Some sailors sail by the seat of their pants, others apparently need a notebook full of data to get them up to speed. I'm finding out that I fall in the latter category.
This year Ive been careful to track all my settings in hopes that I can find the groove easier when it comes time to race. Getting your equipment dialed in is an essential part of the game- especially when racing in a development class like the Formula windsurfer- and when your off, you're left scratching your head wondering, "is it me or is it my set up?"
And when you've found that setting that works in 15-20k, you know you can repeat it and not worry.
After a good month of racing and some serious tuning the last 2 weekends, Im beginning to get a feel for whats working and whats not. Sometimes the "ah- ha" moments come after a good session but more often than none, it comes after comparing the data on several sessions.
Of course, having good training partners is key.
Ive been lucky to line up with some fast sailors- sometimes staying ahead of them, sometimes falling behind.
Either way, at the end of the day, I have a better idea of whats going to get me around the course the fastest.
Downhaul settings: The North Sails seems to have 1 settings that works in most winds.
Too much and the cams have trouble rotating; too little and the sail feels top heavy and slow to accelerate (but still fast downwind.) In the heaviest of conditions, Ill add 1/4" of downhaul but release the tack strap to help with rotation.
The Neil Pryde sails seem to have a broader range of downhaul that works. Ive had the sail work well with a relatively tight leach in low to medium winds and still get great performance when its windy and I have the leach very loose.
Mast track position: Most everyone agrees 44" from the front fin screw in the ML10 is a good place to start. Move it 1/2" forward when using a smaller sail or when the water state is rough; move it 1/2" back when its lighter and the water is flat. Getting the right mast track position is very dependent on your fin as well. A more powerful fin will demand that you move the mast back to compensate for the extra power- but not too much that the nose of your board is flying around upwind.
Boom height:The higher you can go, the better angle you will get but the trade off is control.
Moving the booms higher adds more power to the rig and un-weights the board.
You can essentially sail a size bigger by moving your booms higher
In light to medium breeze, I try to run the booms as high as I can- especially with the 10.7 but as as soon as Im fighting for control, the boom comes down 1/2" at a time.
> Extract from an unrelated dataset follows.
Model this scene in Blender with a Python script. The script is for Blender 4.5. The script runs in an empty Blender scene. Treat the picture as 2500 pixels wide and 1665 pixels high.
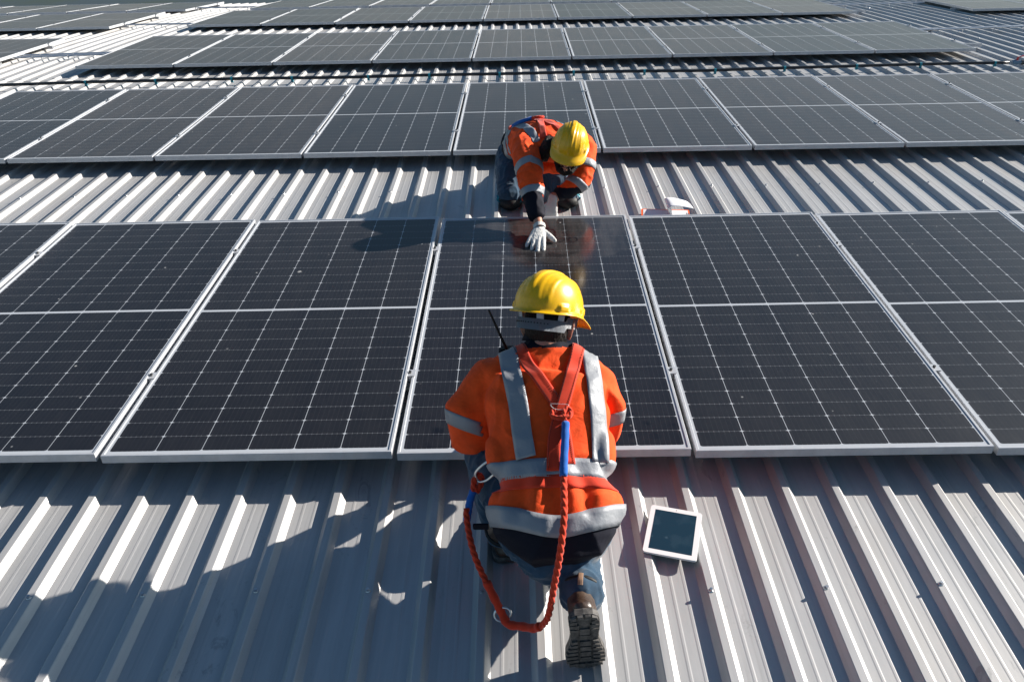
import bpy, bmesh, math, random
from mathutils import Vector, Matrix, noise
from mathutils.bvhtree import BVHTree
random.seed(7)
sc = bpy.context.scene
V = Vector
rad = math.radians

# ------------------------------------------------------------------ camera
cam_data = bpy.data.cameras.new("camera")
cam_data.sensor_width = 36.0
cam_data.lens = 1992.44 / 2500 * 36.0
cam_data.clip_start = 0.05
cam_data.clip_end = 2000
cam = bpy.data.objects.new("camera", cam_data)
cam.location = (0.5111, -2.4488, 2.0192)
cam.rotation_mode = 'XYZ'
cam.rotation_euler = (1.016410, 0.020606, 0.005802)
sc.collection.objects.link(cam)
sc.camera = cam

# ------------------------------------------------------------------ light
SUNV = V((2.30, 0.86, 1.0)).normalized()
elev = math.asin(SUNV.z)
world = bpy.data.worlds.new("World")
sc.world = world
world.use_nodes = True
wn = world.node_tree
wn.nodes.clear()
sky = wn.nodes.new('ShaderNodeTexSky')
sky.sky_type = 'NISHITA'
sky.sun_disc = False
sky.sun_elevation = elev
sky.sun_rotation = math.atan2(SUNV.x, SUNV.y)
sky.altitude = 50
sky.air_density = 1.0
sky.dust_density = 0.8
sky.ozone_density = 1.2
bg = wn.nodes.new('ShaderNodeBackground')
bg.inputs['Strength'].default_value = 0.052
wo = wn.nodes.new('ShaderNodeOutputWorld')
tint = wn.nodes.new('ShaderNodeMix'); tint.data_type = 'RGBA'; tint.blend_type = 'MULTIPLY'
tint.inputs[0].default_value = 1.0; tint.inputs[7].default_value = (0.64, 0.82, 0.92, 1)
wn.links.new(sky.outputs[0], tint.inputs[6]); wn.links.new(tint.outputs[2], bg.inputs[0])
wn.links.new(bg.outputs[0], wo.inputs[0])
sl = bpy.data.lights.new("sun", 'SUN')
sl.energy = 5.0
sl.angle = rad(0.55)
sl.color = (1.0, 0.94, 0.86)
sun = bpy.data.objects.new("sun", sl)
sun.rotation_euler = SUNV.to_track_quat('Z', 'Y').to_euler()
sun.location = (10, 5, 8)
sc.collection.objects.link(sun)
sc.view_settings.view_transform = 'Standard'
sc.view_settings.look = 'None'
sc.view_settings.gamma = 1
sc.view_settings.exposure = 1.15
sc.render.engine = 'CYCLES'

# ------------------------------------------------------------------ helpers
def link(o, parent=None):
    sc.collection.objects.link(o)
    if parent is not None:
        o.parent = parent
    return o

def tag(o, label=None, cat=None, group=None, kind=None):
    if label: o['label'] = label
    if cat: o['category'] = cat
    if group: o['group'] = group
    if kind: o['kind'] = kind
    return o

def empty(name, loc=(0, 0, 0), label=None, cat=None, group=None):
    o = bpy.data.objects.new(name, None)
    o.location = loc
    o.empty_display_size = 0.05
    link(o)
    return tag(o, label, cat, group)

def mesh_obj(name, bm, mats, parent=None, smooth=False, loc=None):
    me = bpy.data.meshes.new(name)
    bm.to_mesh(me)
    bm.free()
    if not isinstance(mats, (list, tuple)): mats = [mats]
    for m in mats: me.materials.append(m)
    if smooth:
        me.polygons.foreach_set('use_smooth', [True] * len(me.polygons))
    o = bpy.data.objects.new(name, me)
    link(o, parent)
    if loc is not None: o.location = loc
    return o

def box(bm, c, s, M=None, mi=0):
    """axis box centred c, size s, optional matrix"""
    vs = []
    for dx in (-.5, .5):
        for dy in (-.5, .5):
            for dz in (-.5, .5):
                p = V((c[0] + dx * s[0], c[1] + dy * s[1], c[2] + dz * s[2]))
                if M is not None: p = M @ p
                vs.append(bm.verts.new(p))
    for f in ((0, 1, 3, 2), (4, 6, 7, 5), (0, 4, 5, 1), (2, 3, 7, 6), (0, 2, 6, 4), (1, 5, 7, 3)):
        fa = bm.faces.new([vs[i] for i in f])
        fa.material_index = mi
    return vs

def ortho(t, ref):
    s = t.cross(ref)
    if s.length < 1e-4: s = t.cross(V((1, 0, 0.1)))
    s.normalize()
    n = s.cross(t).normalized()
    return s, n

def sweep(bm, pts, radii, ref=V((0, 0, 1)), n=16, cap=2, sup=1.0, mi=0, closed=False, prof=None):
    """tube with elliptical rings; radii items r or (ra along side, rb along normal)"""
    P = [V(p) for p in pts]
    Rr = [(r, r) if not isinstance(r, (tuple, list)) else r for r in radii]
    T = []; circ = prof is None and all(abs(a_ - b_) < 1e-6 for a_, b_ in Rr); last = [None]
    for i in range(len(P)):
        a = P[max(i - 1, 0)]; b = P[min(i + 1, len(P) - 1)]
        T.append((b - a).normalized())
    rings = []
    def ring(c, t, ra, rb, idx=0):
        s, nn = ortho(t, ref)
        if circ or prof:
            if last[0] is not None:
                s = (last[0] - t * last[0].dot(t)).normalized(); nn = s.cross(t).normalized()
            last[0] = s
        vs = []
        for k in range(n):
            th = 2 * math.pi * k / n
            ct, st = math.cos(th), math.sin(th)
            if sup != 1.0:
                ct = math.copysign(abs(ct) ** sup, ct); st = math.copysign(abs(st) ** sup, st)
            m = prof(th, idx) if prof else 1.0
            vs.append(bm.verts.new(c + s * (ct * ra * m) + nn * (st * rb * m)))
        return vs
    if cap == 2:
        for j in (3, 2, 1):
            a = math.pi / 2 * j / 3.4
            rr = (Rr[0][0] + Rr[0][1]) / 2
            rings.append(ring(P[0] - T[0] * rr * math.sin(a), T[0], Rr[0][0] * math.cos(a), Rr[0][1] * math.cos(a)))
    for i in range(len(P)):
        rings.append(ring(P[i], T[i], Rr[i][0], Rr[i][1], i))
    if cap == 2:
        for j in (1, 2, 3):
            a = math.pi / 2 * j / 3.4
            rr = (Rr[-1][0] + Rr[-1][1]) / 2
            rings.append(ring(P[-1] + T[-1] * rr * math.sin(a), T[-1], Rr[-1][0] * math.cos(a), Rr[-1][1] * math.cos(a)))
    for i in range(len(rings) - 1):
        for k in range(n):
            f = bm.faces.new((rings[i][k], rings[i][(k + 1) % n], rings[i + 1][(k + 1) % n], rings[i + 1][k]))
            f.material_index = mi
    if cap:
        bm.faces.new(list(reversed(rings[0]))).material_index = mi
        bm.faces.new(rings[-1]).material_index = mi
    return rings

def smooth_path(pts, m=8):
    """Catmull-Rom resample"""
    P = [V(p) for p in pts]
    P = [P[0] * 2 - P[1]] + P + [P[-1] * 2 - P[-2]]
    out = []
    for i in range(1, len(P) - 2):
        p0, p1, p2, p3 = P[i - 1], P[i], P[i + 1], P[i + 2]
        for j in range(m):
            t = j / m
            out.append(0.5 * ((2 * p1) + (p2 - p0) * t + (2 * p0 - 5 * p1 + 4 * p2 - p3) * t * t + (3 * p1 - p0 - 3 * p2 + p3) * t ** 3))
    out.append(P[-2])
    return out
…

As a result, the harness lines move forward. In 25-35k when its crazy windy, I usually have my booms low and get my angle through pinching to depower the rig
Harness Lines: The 1st 5 minutes off the beach will let you know if you have your harness lines balanced or not. I like to have a set of booms for each rig so the harness lines dont vary from moving the boom from sail to sail. If it gets windier and the boom comes down- the harness lines move forward 1"-1.5" from the center of effort. As it lightens up and the booms move up, they come back an 1"-1.5". In general, its easier to sail with longer harness lines as the breeze comes up so you can depower by siting down and bringing the rig to windward.
Batten tension: Again, its a balance of putting shape into your sails vs poor rotation.
Even with the NP Ultra Cams, you can tension too much and fight the rotation when coming out of a tack or gybe. In general, you want to add more to the bottom of the sail where you need power and have the leach of the sail above the boom fall off gradually.